La mosquée Al-Nouri de Mossoul, emblème de la ville mais aussi des djihadistes
La mosquée Al-Nouri de Mossoul, emblème de la ville mais aussi des djihadistes
Par Madjid Zerrouky
La perspective de voir les forces irakiennes parader dans la mosquée a pu paraître insupportable aux yeux de l’EI, qui a détruit le monument mercredi soir.
La mosquée Al-Nouri, en juin 2009. | Maya Alleruzzo / AP
En réduisant en poussière la mosquée Al-Nouri et son célèbre minaret incliné datant du XIIe siècle, l’organisation Etat islamique (EI), qui avait certainement miné le monument, aura non seulement détruit un édifice qui a « traversé toutes les guerres et toutes les invasions », selon la formule d’un historien mossouliote, mais également effacer une partie de ses propres références. C’est notamment là que l’autoproclamé calife Abou Bakr Al-Baghdadi avait fait son unique apparition publique, le 4 juillet 2014.
Un choix qui ne doit rien au hasard : d’Al-Qaida à l’Etat islamique, du Jordanien Abou Moussab Al-Zarkaoui, le père fondateur du djihad irakien des années 2000 aujourd’hui vénéré par l’EI, à Al-Baghdadi, bien des chemins mènent à Mossoul et à sa célèbre mosquée.
Plus que la chute de la ville, la perspective de voir les forces irakiennes parader dans la mosquée Al-Nouri, d’où elles auraient pu décréter Mossoul libéré, a pu paraître insupportable aux yeux de l’EI, car elle aurait également signifié l’enterrement symbolique du grand dessein d’Al-Zarkaoui.
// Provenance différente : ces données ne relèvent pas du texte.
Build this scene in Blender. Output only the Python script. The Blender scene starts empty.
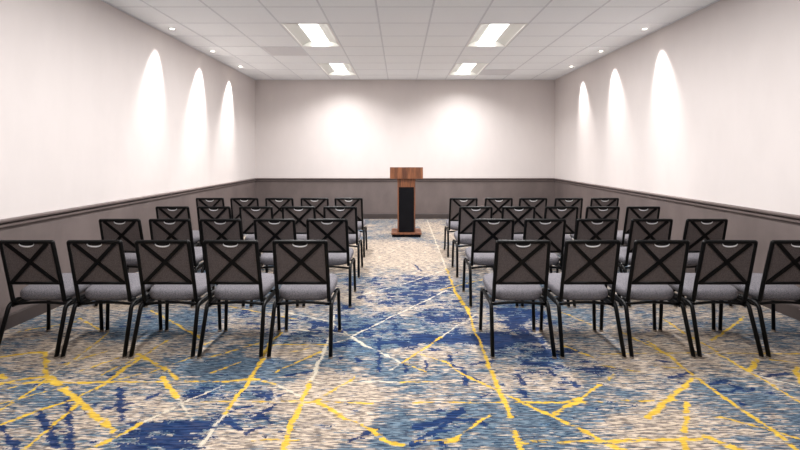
import bpy, bmesh, math, random
from mathutils import Vector, Matrix

sc = bpy.context.scene
COL = sc.collection
PI = math.pi
random.seed(4)

# ------------------------------------------------------------------ room sizes (metres)
XL, XR = -3.31, 3.54          # side walls
YB, YR = 10.52, -1.7          # wall behind the lectern, wall behind the camera
ZC = 3.186                    # ceiling
ZW = 0.855                    # top of the grey wainscot
CAMZ = 1.47
DIFF, SPOT, EXPO, AREA = 1.0, 36.0, 2.55, 15.6
FPX = 460.0                   # focal length in pixels of an 800 px wide frame

# ------------------------------------------------------------------ helpers
def lin(r, g, b):
    def f(v):
        v /= 255.0
        return v / 12.92 if v <= 0.04045 else ((v + 0.055) / 1.055) ** 2.4
    return (f(r), f(g), f(b), 1.0)

class NT:
    """small node-tree writer"""
    def __init__(s, tree):
        s.t = tree
    def n(s, kind, **kw):
        nd = s.t.nodes.new(kind)
        for k, v in kw.items():
            setattr(nd, k, v)
        return nd
    def l(s, a, b):
        s.t.links.new(a, b)
    def put(s, sock, v):
        if isinstance(v, bpy.types.NodeSocket):
            s.l(v, sock)
        else:
            sock.default_value = v
    def m(s, op, a, b=None, c=None, clamp=False):
        nd = s.n('ShaderNodeMath', operation=op, use_clamp=clamp)
        s.put(nd.inputs[0], a)
        if b is not None: s.put(nd.inputs[1], b)
        if c is not None: s.put(nd.inputs[2], c)
        return nd.outputs[0]
    def v(s, op, a, b=None):
        nd = s.n('ShaderNodeVectorMath', operation=op)
        s.put(nd.inputs[0], a)
        if b is not None:
            if op == 'SCALE': s.put(nd.inputs['Scale'], b)
            else: s.put(nd.inputs[1], b)
        return nd.outputs['Value'] if op in ('LENGTH', 'DOT_PRODUCT', 'DISTANCE') else nd.outputs['Vector']
    def noise(s, vec, scale, detail=2.0, rough=0.5):
        nd = s.n('ShaderNodeTexNoise')
        s.put(nd.inputs['Vector'], vec)
        nd.inputs['Scale'].default_value = scale
        nd.inputs['Detail'].default_value = detail
        nd.inputs['Roughness'].default_value = rough
        return nd.outputs['Fac']
    def smooth(s, v, lo, hi):
        nd = s.n('ShaderNodeMapRange', interpolation_type='SMOOTHSTEP', clamp=False)
        s.put(nd.inputs['Value'], v)
        s.put(nd.inputs['From Min'], lo)
        s.put(nd.inputs['From Max'], hi)
        return nd.outputs['Result']
    def mix(s, f, a, b):
        nd = s.n('ShaderNodeMix', data_type='RGBA')
        s.put(nd.inputs['Factor'], f)
        s.put(nd.inputs['A'] if False else nd.inputs[6], a)
        s.put(nd.inputs[7], b)
        return nd.outputs[2]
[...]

Le Jordanien, qui souhaitait faire de l’Irak le point de départ d’une offensive djihadiste qui emporterait les Etats de la région, avait érigé au rang de mythe fondateur la reconquête musulmane du XIIe siècle face aux croisés – les Occidentaux d’aujourd’hui étant pour les djihadistes les croisés d’hier.
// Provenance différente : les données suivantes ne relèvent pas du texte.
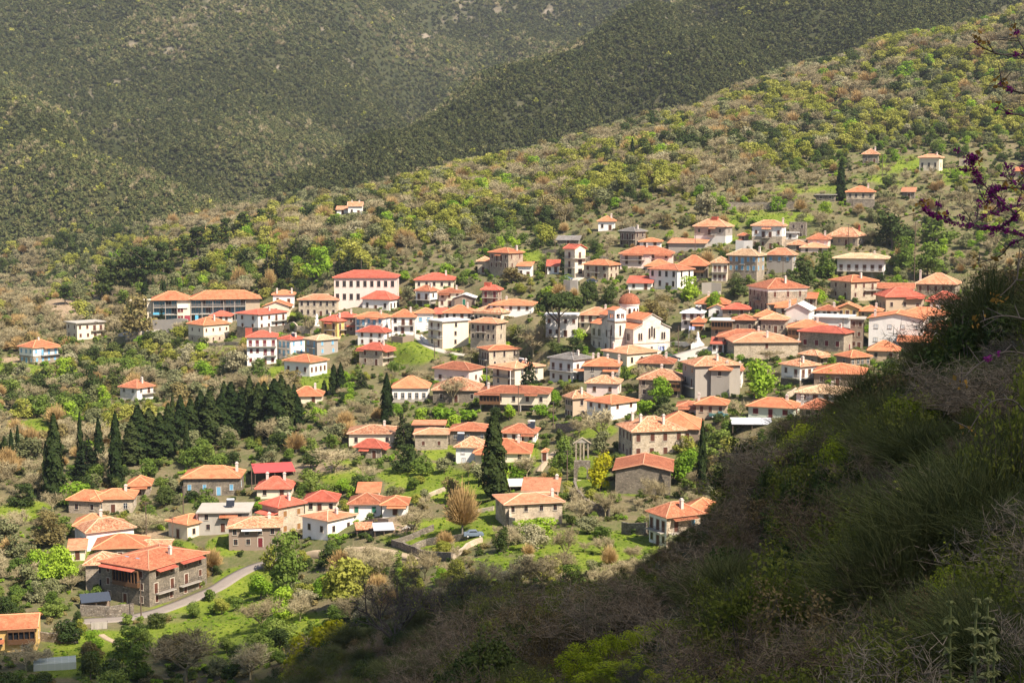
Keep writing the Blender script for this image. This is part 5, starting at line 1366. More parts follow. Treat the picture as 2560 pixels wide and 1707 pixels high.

Parmi les figures de cette reconquête : Saladin et, avant lui, Noureddine Al-Zinki, qui, peu de temps avant sa mort, ordonna la construction de la mosquée Al-Nouri à Mossoul en 1171.
Dans une biographie consacrée à Abou Moussab Al-Zarkaoui, Saif Al-Adel, ancien émir par intérim d’Al-Qaida entre la mort d’Oussama Ben Laden et l’intronisation d’Ayman Al-Zawahiri, avait pointé en juin 2009 l’attrait qu’exerçait Mossoul sur le Jordanien : « Il était fasciné par Noureddine Al-Zinki, un leader islamique distingué qui a dirigé la campagne de libération des terres musulmanes. Une campagne qui a été menée jusqu’à la victoire par Salah-Al-Din Al-Ayyubi [Saladin]. Abou Moussab demandait toujours s’il y avait des ouvrages disponibles qui avaient été consacrés à Noureddine Al-Zinki et à Saladin. Je pense que les livres qu’il a lus sur Al-Zinki, qui a lancé sa campagne à partir de Mossoul, ont influencé son choix de s’établir en Irak après la chute de l’émirat islamique d’Afghanistan [le régime des talibans en 2001]. »
Né à Tikrit, à 200 kilomètres de Mossoul, Saladin, qui reprit Jérusalem aux Francs en 1187, est lui aussi un personnage récurrent de la propagande de l’EI, qui le célèbre en puisant notamment dans des références a priori bien éloignées des canons théologiques du mouvement : Hollywood et le film Kingdom of Heaven, réalisé en 2004 par Ridley Scott, dont l’EI a repris à de nombreuses longues séquences pour les insérer dans ses vidéos de propagande.
C’est dire si le lieu choisi par Abou Bakr Al-Baghdadi pour son sermon du 4 juillet 2014 était symbolique. Il annonçait ainsi, tel un Al-Zinki ou un Saladin contemporain, l’imminence d’une réunification de Mossoul et d’Alep sous la bannière de son nouveau califat et parachevait le récent projet d’Al-Zarkaoui, la fonction de calife en plus. En attendant de prendre Bagdad, l’ancienne capitale du califat abbasside et cible ultime de l’EI, lors de son offensive de l’été 2014.